The underlying design of reactive systems breaks those traditional limits at the foundational level. This allows for more cost-effective and responsive scaling, because the characteristics associated with “reads” vs. “writes” (“queries” vs. “commands” in CQRS parlance) differ significantly. In the old world, the database computing resources were scaled together, whereas new technology leverages the freedom to scale separately to mimic the behavior of these two very differently behaving system actions.

4. Rock solid security

By definition, reactive systems have a smaller footprint (fewer access points, networking, firewalls, etc.) which limits the attack profile. Many reactive software implementations leverage the AWS world-class-security model and add additional layers of protections beyond that. Application footprints are containerized and hosted in the cloud, using only the capacity that is actually needed, whereas traditional data centers are required to have excess capacity to handle processing load peaks and redundancy needs.

5. Designed for compliance

Reactive-based systems are especially well-suited to financial services, with compliance and regulatory audit requirements in mind. At their core are permanent immutable records – once they’re written, records cannot be deleted, though records can be added that modify previous ones. So, even if the system was subject to attack, there would be a record of what was altered because an attacker cannot simply overwrite records.

6. Powerful collaboration and workflow capabilities

Unlike legacy back-office systems, user roles in Reactive-based business applications can be broken down into a series of intelligent microservices that know about each other and about the data upon which they work. So that the proper workflow, order of business and data events are preserved and users can tell by the context and the user interface where in the process they are at any given point.

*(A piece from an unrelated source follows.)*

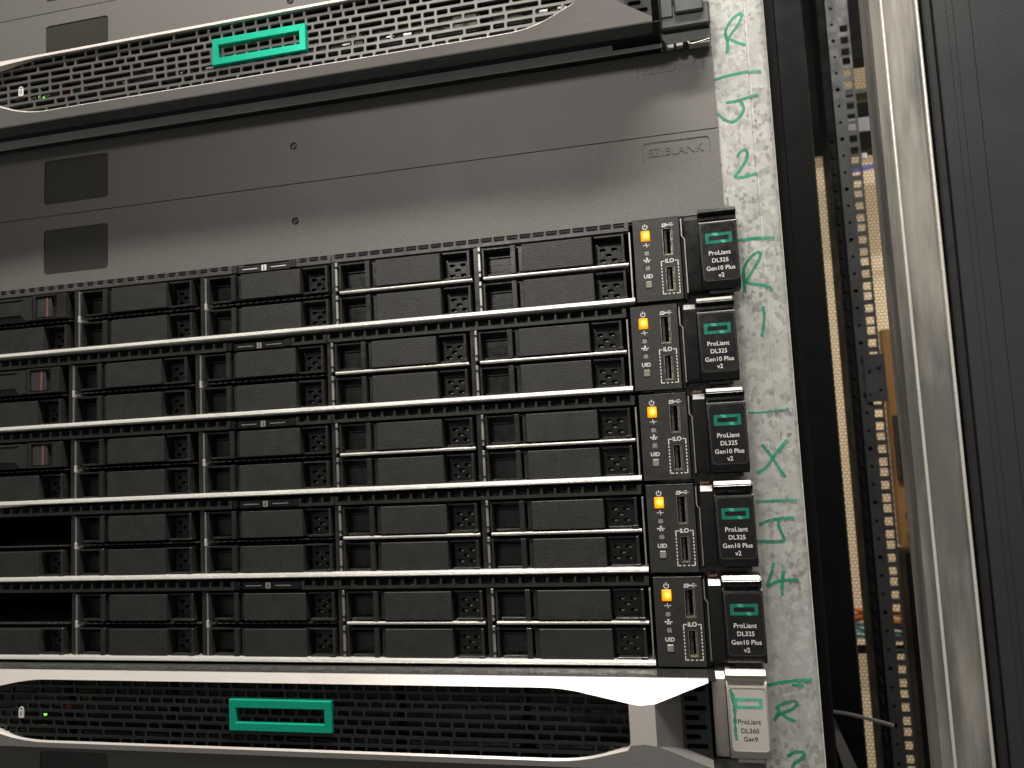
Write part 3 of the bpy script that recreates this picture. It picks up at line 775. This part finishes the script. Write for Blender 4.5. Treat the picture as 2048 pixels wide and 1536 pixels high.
# ------------------------------------------------------------------ servers with silver bezel
YT = (-17.4, 44.4)     # outer top edge  (y, z)
def bezel_frame():
    b = MB()
    # key outlines, left to right; (x, y, z)
    xo = 211.4
    top_out = [(-xo, -17.4, 44.4), (xo, -17.4, 44.4)]
    ri = []        # inner (opening) top edge
    def rnd(p0, p1, p2, n=5):
        out = []
        for k in range(n + 1):
            t = k / n
            out.append(tuple((1 - t) ** 2 * a + 2 * t * (1 - t) * c + t * t * e for a, c, e in zip(p0, p1, p2)))
        return out
    inner_top = [(-180, -25.5, 35.2)] + rnd((-160, -22.6, 38.6), (-150, -21.0, 40.5), (-138, -21.0, 40.5)) + rnd((134, -21.0, 40.5), (146, -21.0, 40.5), (156, -22.6, 38.6)) + [(175.5, -25.5, 35.4)]
    inner_bot = [(-180, -25.5, 16.8)] + rnd((-160, -22.0, 10.0), (-150, -20.2, 7.2), (-138, -20.2, 7.2)) + rnd((136, -20.2, 7.2), (150, -20.2, 7.2), (160, -22.0, 10.2)) + [(174.0, -24.6, 14.6), (175.5, -25.5, 17.0)]
    # pillar and wings on the right, mirrored on the left
    wing_top = [(180.2, -26.0, 34.6), (187.4, -25.5, 35.4), (xo, -18.5, 43.0)]
    wing_bot = [(187.0, -25.5, 17.0), (xo, -18.0, 5.2)]
    def strip(lower, upper):
        """fan between two polylines running in +x (ruled by arc fraction)"""
        o = len(b.v); b.v += lower + upper; n, m_ = len(lower), len(upper)
        i = j = 0
        while i < n - 1 or j < m_ - 1:
            if j >= m_ - 1 or (i < n - 1 and lower[i + 1][0] <= upper[j + 1][0]):
                b.f.append((o + i, o + i + 1, o + n + j)); i += 1
            else:
                b.f.append((o + i, o + n + j + 1, o + n + j)); j += 1
            b.m.append(0)
    topo = [(x, -17.4, 44.4) for x in (-xo, -180, -150, -100, -50, 0, 50, 100, 150, 175, 187, xo)]
    left_top = [(-xo, -18.5, 43.0), (-190, -25.5, 35.2)]
    strip(left_top + inner_top + wing_top, topo)
    boto = [(x, -17.0, 3.4) for x in (-xo, -180, -150, -100, -50, 0, 50, 100, 150, 175, 187, xo)]
    left_bot = [(-xo, -18.0, 5.2), (-190, -25.5, 17.0)]
    strip(boto, left_bot + inner_bot + wing_bot)
    # pillars
    for xa, xb in ((175.5, 187.2), (-190, -180)):
        xm = (xa + xb) / 2
        o = len(b.v)
        b.v += [(xa, -25.5, 17.0), (xb, -25.5, 17.0), (xb, -25.5, 35.4), (xm, -26.0, 34.6), (xa, -25.5, 35.4), (xm, -26.2, 18.0)]
        for q in ((0, 1, 5), (1, 2, 5), (2, 3, 5), (3, 4, 5), (4, 0, 5)): b.f.append(tuple(o + k for k in q)); b.m.append(0)
    # returns of the opening towards the mesh
    def ret(line, dy):
        o = len(b.v); n = len(line); b.v += line + [(x, dy, z) for x, y, z in line]
        for i in range(n - 1): b.f.append((o + i, o + i + 1, o + n + i + 1, o + n + i)); b.m.append(0)
    ret(inner_top, -18.4); ret(inner_bot, -18.4)
    ret([(175.5, -25.5, 17.0), (175.5, -25.5, 35.4)], -18.4); ret([(-180, -25.5, 16.8), (-180, -25.5, 35.2)], -18.4)
    # bright bevel round the opening
    def bevel(line, dy, dz):
        o = len(b.v); n = len(line); b.v += [(x, y - 0.02, z) for x, y, z in line] + [(x, y + dy, z + dz) for x, y, z in line]
        for i in range(n - 1): b.f.append((o + i, o + i + 1, o + n + i + 1, o + n + i)); b.m.append(0)
    bevel(inner_bot, 0.9, 0.9)
    # black plastic body behind the silver skin
    def back(line, dy):
        o = len(b.v); n = len(line); b.v += line + [(x, dy, z) for x, y, z in line]
        for i in range(n - 1): b.f.append((o + i, o + i + 1, o + n + i + 1, o + n + i)); b.m.append(1)
    def edge(line):
        o = len(b.v); n = len(line); b.v += line + [(x, y + 1.3, z) for x, y, z in line]
        for i in range(n - 1): b.f.append((o + i, o + i + 1, o + n + i + 1, o + n + i)); b.m.append(0)
    for ln in ([(-xo, -17.4, 44.4), (xo, -17.4, 44.4)], [(-xo, -17.0, 3.4), (xo, -17.0, 3.4)], [(xo, -17.4, 44.4), (xo, -18.5, 43.0)], [(xo, -18.0, 5.2), (xo, -17.0, 3.4)]):
        edge(ln); back([(x, y + 1.3, z) for x, y, z in ln], -2 if ln[0][2] > 20 else -5)
        if ln[0][2] < 20:
            for q_ in range(1, len(ln)): b.m[-q_] = 2  # paler grey underside: soft light painted onto the black body
    return b.mesh('bezel_frame', [M['bezel'], M['black'], M['ear_grey']], 28)
def wing_recess():
    b = MB()
    # sloping side behind the pillar, its shade painted in, then the slotted panel
    def q(*p): b.add(list(p), [tuple(range(len(p)))], 0)
    q((187.2, -25.3, 17.1), (198.5, -12.0, 12.0), (198.5, -12.0, 39.0), (187.2, -25.3, 35.3))
    q((187.2, -25.4, 35.35), (198.5, -12.0, 39.0), (211.4, -12, 42.6), (211.4, -18.4, 42.95))
    q((187.2, -25.4, 17.05), (198.5, -12.0, 12.0), (211.4, -12, 7.0), (211.4, -17.9, 5.25))
    return b.mesh('wing_recess', M['recess'])
def wing_panel():
    b = MB(); hs = []
    for k in range(7):
        z = 11.6 + k * 4.25; x1 = 209.6 if k % 2 == 0 else 206.4
        hs.append(rrect(200.0, x1, z, z + 2.3, 0.7, 2))
    b.prism([(198.3, 10.5), (211.4, 5.4), (211.4, 42.9), (198.3, 39.4)], -12.0, -9, holes=hs)
    return b.mesh('wing_grille', M['bezel_dark'])
def mesh_plate(material, seed):
    rnd_ = random.Random(seed); b = MB()
    Y0, Y1 = -19.0, -17.3
    rows = 8; zb = 6.5
    for r_ in range(rows):
        z0 = zb + r_ * 4.28; z1 = z0 + 4.28
        x = -184.0 - rnd_.uniform(0, 5)
        while x < 177:
            c = abs(x) / 190.0
            pl_ = 0.08 if c < 0.28 else (0.30 if c < 0.5 else 0.62)
            w = 7.3
            if rnd_.random() < pl_: w = 14.6 if rnd_.random() < 0.75 else 18.5
            if x + w > 184: w = 7.3
            h = rrect(x + 0.62, x + w - 0.62, z0 + 0.72, z1 - 0.72, 0.75, 2)
            cn = [(x + w, z0), (x + w, z1), (x, z1), (x, z0)]
            o = len(b.v)
            for y in (Y0, Y1): b.v += [(a, y, z) for a, z in h] + [(a, y, z) for a, z in cn]
            n = len(h); N = n + 4
            for k in range(4):           # corner fans and side quads, front only
                base = k * 3
                for j in range(2): b.f.append((o + n + k, o + base + j, o + base + j + 1)); b.m.append(0)
                b.f.append((o + n + k, o + base + 2, o + (base + 3) % n, o + n + (k + 1) % 4)); b.m.append(0)
            for k in range(n):
                k2 = (k + 1) % n
                b.f.append((o + k, o + k2, o + N + k2, o + N + k)); b.m.append(0)
            x += w
    return b.mesh('mesh_grille', material)
emb_me = MB().box(-28.3, 28.3, -20.6, -18.0, -7.8, 7.8, 0.25)
def emblem():
    b = MB()
    o_ = rect(-28.3, 28.3, -7.7, 7.7); i_ = rect(-24.4, 24.4, -3.6, 3.6)
    b.prism(rect(-28.0, 28.0, -7.4, 7.4), -21.2, -20.7, holes=[rect(-24.7, 24.7, -3.9, 3.9)])
    o0 = len(b.v)
    # chamfers round the outer and inner outline
    for la, lb in ((o_, rect(-28.0, 28.0, -7.4, 7.4)), (i_, rect(-24.7, 24.7, -3.9, 3.9))):
        o = len(b.v); b.v += [(x, -20.8, z) for x, z in la] + [(x, -21.2, z) for x, z in lb] + [(x, -18.6, z) for x, z in la]
        for k in range(4):
            k2 = (k + 1) % 4
            b.f.append((o + k, o + k2, o + 4 + k2, o + 4 + k)); b.m.append(0)
            b.f.append((o + k, o + k2, o + 8 + k2, o + 8 + k)); b.m.append(0)
    return b.mesh('emblem', M['emblem'])
frame_bz, rec_me, wing_me, emblem_me = bezel_frame(), wing_recess(), wing_panel(), emblem()
b = MB()
b.prism(rrect(-1.7, 1.7, -3.2, 1.2, 0.5), -19.35, -19.05); b.ribbon(arc(0, 1.2, 1.25, 180, 0, 8), 0.6, -19.35, -19.05)
lock_me = b.mesh('lock_symbol', M['white'])
b = MB(); b.ribbon([(-0.5, 0.3), (-0.5, -1.9)], 0.35, -19.42, -19.2); b.ribbon([(0.6, 0.3), (0.6, -0.8), (0.2, -1.9)], 0.35, -19.42, -19.2)
lock2_me = b.mesh('lock_detail', M['ink'])

def bezel_server(lab, off, zb, mesh_mat, seed, lower):
    s = thing('bezel_server', lab, 'server', (off, 0, zb), 'servers behind silver bezels')
    fr = put('bezel_frame', frame_bz, s); put('wing_recess', rec_me, fr); put('wing_grille', wing_me, fr)
    gr = put('mesh_grille', mesh_plate(mesh_mat, seed), s)
    put('emblem', emblem_me, s, (0, 0, 24.4), 'green rectangular outline emblem')
    lk = put('lock_symbol', lock_me, gr, (-156.2, 0, 22.6)); put('lock_detail', lock2_me, gr, (-156.2, 0, 22.6))
    # chassis and what shows through the grille
    b = MB()
    b.box(-215, 215, 6, 600, 1.0, 43.0)
    b.box(-215, 215, -17, 6, 43.2, 43.6); b.box(-215, 215, -15, 6, 3.8, 4.2)
    put('chassis', b.mesh('chassis', M['dark']), s)
    b = MB(); rn = random.Random(seed + 5)
    for k in range(6):
        x0 = -205 + k * 66
        b.box(x0, x0 + 62, 0, 6, 6.0, 21.5, 0.4); b.box(x0, x0 + 62, 0, 6, 23.5, 39.0, 0.4)
        b.box(x0 + 46, x0 + 60, -1.2, 0, 8, 19, 0.3); b.box(x0 + 46, x0 + 60, -1.2, 0, 25.5, 36.5, 0.3)
    put('drive_row', b.mesh('drive_row', M['black']), s)
    b = MB()
    for k in range(6):
        x0 = -205 + k * 66
        b.box(x0, x0 + 63, 0.5, 6, 21.9, 23.1, 0.2)
        if lower: b.box(x0 + 2, x0 + 60, -1.5, 3, 5.0, 6.6, 0.2)
        else:
            b.box(x0, x0 + 63, -2, 3, 38.6, 40.0, 0.2)
            for q_ in range(5): b.box(x0 + 8 + q_ * 10, x0 + 13 + q_ * 10, -2.2, 0, 28 + rn.uniform(-3, 3), 29.2 + rn.uniform(0, 2), 0.2)
    put('bay_rim', b.mesh('bay_rim', M['steel']), s)
    put('status_light', MB().box(-1.2, 1.2, -15.5, -13, -0.45, 0.45, 0.1).mesh('status_light', M['green_led']), s, (-146.5, 0, 19.5), 'small lit green status light')
    put('red_tab', MB().box(-2.6, 2.6, -12, -8, -1.6, 1.6, 0.2).mesh('red_tab', M['red']), s, (-133, 0, 23.5))
    return s

bot = bezel_server('bottom server with silver bezel and bright highlight, beige label on its ear', 4.8, 0.0, M['bezel_dark'], 3, True)
top = bezel_server('top server with silver bezel between the grey blanking panels', 0.0, 8 * U, M['bezel_mesh'], 11, False)

# bottom server's ear
e = put('rack_ear', make_ear(M['beige']), bot, (-5.1, -1.0, 1.8))
put('latch_arm', make_arm(M['beige']), bot, (-5.1, -1.0, 1.8))
put('ear_bracket', MB().box(212.4, 236.0, 3, 10, 2.0, 42.0).mesh('ear_bracket', M['dark']), bot)
put('label_rim', MB().prism(rrect(225.3, 242.15, 6.9, 35.6, 1.9, 4), -4.86, -4.5, holes=[rrect(225.65, 241.85, 7.25, 35.25, 1.75, 4)]).mesh('label_rim', M['beige']), e)
put('label_plate', MB().prism(rrect(225.6, 241.9, 7.2, 35.3, 1.75, 4), -4.72, -4.5).mesh('label_plate', M['beige_label']), e)
put('emblem', MB().prism(rect(227.6, 240.2, 26.2, 30.9), -4.79, -4.6, holes=[rect(229.1, 238.6, 27.5, 29.6)]).mesh('emblem', mat('worn_green_print', (0.10, 0.50, 0.36), 0.4, 0, 0.25, 200)), e)
sm = MB()
sm.ribbon(smooth_pts([(226.4, 34.6), (227.2, 31.0), (227.6, 27.0), (227.5, 22.0), (227.3, 16.5), (227.6, 12.0)]), 1.5, -4.77, -4.7, jitter=0.5)
put('marker_smear', sm.mesh('marker_smear', M['marker']), e)
for body, zc, w in (('ProLiant', 20.3, 10.2), ('DL360', 16.3, 7.9), ('Gen9', 12.6, 6.2)):
    put('lettering', text_mesh(body, M['ink'], TS, w, 0.03, 0.03), e, (233.9, -4.74, zc))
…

7. Easy integration and aggregation of data

A well-designed Reactive system provides a unified view of all the unique and disparate data sources required to run a financial services business. Integration of enriched data from virtually any third-party data source can be enabled via API strategy and microservices. Ideally, searching for data is similar to searching the web itself. Just like Googling a topic across the public web, we can construct new and unforeseeable queries, which are managed by their associated microservices, to quickly expose new insights from existing data. Likewise, the incorporation of third-party and unstructured data is straightforward, because we are not limited by table/row models.

Conclusion

Technology platforms are increasingly important in determining which financial services companies will survive and thrive in the digital age – and which ones won’t. Financial technology must meet a growing list of requirements in order to succeed – it must be robust and resilient, flexible in managing complex products and business processes, secure and compliant, and scalable in its capacity to integrate ever-growing unstructured data sets.  Reactive software systems are uniquely qualified to meet and exceed these requirements.